You have to be careful before liking a picture on Facebook or sending a tweet while you are wearing this dress. Scientists at New York University have designed a dress that gradually turns transparent as the wearer's online activity increases.
Which means that at the end of the day you might end up exposing your whole body - if you are an avid social media user.
"x.pose is a wearable data-driven sculpture that exposes a person's skin as a real-time reflection of the data that the wearer is producing," the designers behind the project, Pedro Oliveira and Xuedi Chen from New York University, were quoted as saying.
The dress is made of a 3D mesh created from location data of the user's whereabouts, gleaned from the wearer's phone. The reactive displays that change in opacity to reveal the wearer's skin are controlled by a small computer built into the back of the dress.

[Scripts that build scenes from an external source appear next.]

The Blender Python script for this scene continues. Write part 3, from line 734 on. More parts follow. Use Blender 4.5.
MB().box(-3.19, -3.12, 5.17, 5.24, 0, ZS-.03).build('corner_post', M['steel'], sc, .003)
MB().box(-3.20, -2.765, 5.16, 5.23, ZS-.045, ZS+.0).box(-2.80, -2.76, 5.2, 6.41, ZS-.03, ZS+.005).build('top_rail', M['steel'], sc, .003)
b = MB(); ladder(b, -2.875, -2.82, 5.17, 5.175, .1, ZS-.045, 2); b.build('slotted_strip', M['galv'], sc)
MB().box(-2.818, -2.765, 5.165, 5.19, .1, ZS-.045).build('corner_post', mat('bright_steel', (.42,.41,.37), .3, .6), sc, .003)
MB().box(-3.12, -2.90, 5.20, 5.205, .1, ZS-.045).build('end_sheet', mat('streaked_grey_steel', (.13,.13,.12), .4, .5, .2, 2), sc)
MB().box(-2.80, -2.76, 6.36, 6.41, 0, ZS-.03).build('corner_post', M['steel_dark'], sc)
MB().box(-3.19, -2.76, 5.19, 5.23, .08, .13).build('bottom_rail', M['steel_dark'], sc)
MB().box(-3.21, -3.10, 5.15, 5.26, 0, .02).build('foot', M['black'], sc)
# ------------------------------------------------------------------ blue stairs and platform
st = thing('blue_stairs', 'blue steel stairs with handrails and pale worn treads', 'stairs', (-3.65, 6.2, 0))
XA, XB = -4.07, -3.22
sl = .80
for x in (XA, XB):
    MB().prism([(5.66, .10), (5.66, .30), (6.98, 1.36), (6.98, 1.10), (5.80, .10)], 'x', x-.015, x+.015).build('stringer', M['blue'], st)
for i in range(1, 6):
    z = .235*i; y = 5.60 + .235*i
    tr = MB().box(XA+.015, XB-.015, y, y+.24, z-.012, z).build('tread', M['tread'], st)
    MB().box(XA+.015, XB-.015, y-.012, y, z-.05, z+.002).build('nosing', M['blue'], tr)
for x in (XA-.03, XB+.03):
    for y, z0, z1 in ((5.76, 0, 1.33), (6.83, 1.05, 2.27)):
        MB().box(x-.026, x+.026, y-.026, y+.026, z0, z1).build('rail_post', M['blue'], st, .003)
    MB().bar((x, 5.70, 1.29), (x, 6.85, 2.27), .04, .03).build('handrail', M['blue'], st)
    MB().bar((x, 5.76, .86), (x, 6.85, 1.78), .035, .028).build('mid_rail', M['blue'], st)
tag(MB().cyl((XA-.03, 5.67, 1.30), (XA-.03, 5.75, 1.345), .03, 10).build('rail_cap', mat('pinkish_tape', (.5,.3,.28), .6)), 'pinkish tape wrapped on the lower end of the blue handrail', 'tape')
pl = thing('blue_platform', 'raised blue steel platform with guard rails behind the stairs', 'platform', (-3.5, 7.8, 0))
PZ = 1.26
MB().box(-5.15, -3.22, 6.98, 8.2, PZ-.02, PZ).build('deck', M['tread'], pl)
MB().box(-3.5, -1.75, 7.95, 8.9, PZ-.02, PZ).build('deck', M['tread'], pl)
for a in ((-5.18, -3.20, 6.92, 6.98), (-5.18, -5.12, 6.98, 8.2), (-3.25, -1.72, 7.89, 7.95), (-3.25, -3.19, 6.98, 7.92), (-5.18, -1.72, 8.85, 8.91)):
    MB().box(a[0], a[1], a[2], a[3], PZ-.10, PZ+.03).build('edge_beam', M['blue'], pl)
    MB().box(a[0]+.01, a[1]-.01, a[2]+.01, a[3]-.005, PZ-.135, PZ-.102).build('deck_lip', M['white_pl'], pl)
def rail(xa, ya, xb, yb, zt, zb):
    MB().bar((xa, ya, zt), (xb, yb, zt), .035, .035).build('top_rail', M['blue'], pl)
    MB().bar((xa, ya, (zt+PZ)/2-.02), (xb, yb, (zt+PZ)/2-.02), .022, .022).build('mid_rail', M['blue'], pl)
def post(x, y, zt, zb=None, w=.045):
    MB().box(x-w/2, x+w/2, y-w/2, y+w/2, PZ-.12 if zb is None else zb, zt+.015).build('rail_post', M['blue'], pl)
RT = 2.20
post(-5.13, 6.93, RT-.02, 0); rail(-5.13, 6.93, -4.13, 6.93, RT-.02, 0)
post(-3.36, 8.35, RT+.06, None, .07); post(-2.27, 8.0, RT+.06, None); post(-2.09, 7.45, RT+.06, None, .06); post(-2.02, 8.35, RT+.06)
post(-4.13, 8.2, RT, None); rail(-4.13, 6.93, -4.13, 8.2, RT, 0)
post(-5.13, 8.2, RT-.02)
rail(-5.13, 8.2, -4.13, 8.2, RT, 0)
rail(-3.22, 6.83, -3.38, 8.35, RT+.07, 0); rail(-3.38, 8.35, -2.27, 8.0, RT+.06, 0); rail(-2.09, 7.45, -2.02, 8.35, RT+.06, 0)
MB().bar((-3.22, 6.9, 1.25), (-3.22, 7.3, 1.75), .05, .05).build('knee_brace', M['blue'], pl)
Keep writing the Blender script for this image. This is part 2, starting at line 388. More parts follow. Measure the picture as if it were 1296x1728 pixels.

Chen adds, "There currently exists a paradox in our internet culture. As a generation, we are simultaneously obsessed with publicity and privacy. While we publish and post details about our lives online, at the same time we demand the most advanced privacy protection software. An unprecedented degree of potential exposure comes with the current mode of existence... I have ceded control of my data emissions and Based on my activity logs, Google clearly knows where I am, where I've been and possibly even where I'm going. Yet when I wanted a log of my location history, I had to go through numerous steps to 'enable' tracking..."
The computer constantly monitors the user's online activity. Depending on the volume of posts and other activity, panels on the dress can either flicker or become completely transparent, Daily Mail reported.
"As more data is produced and collected from the wearer, the more naked he/she will become," the developers added.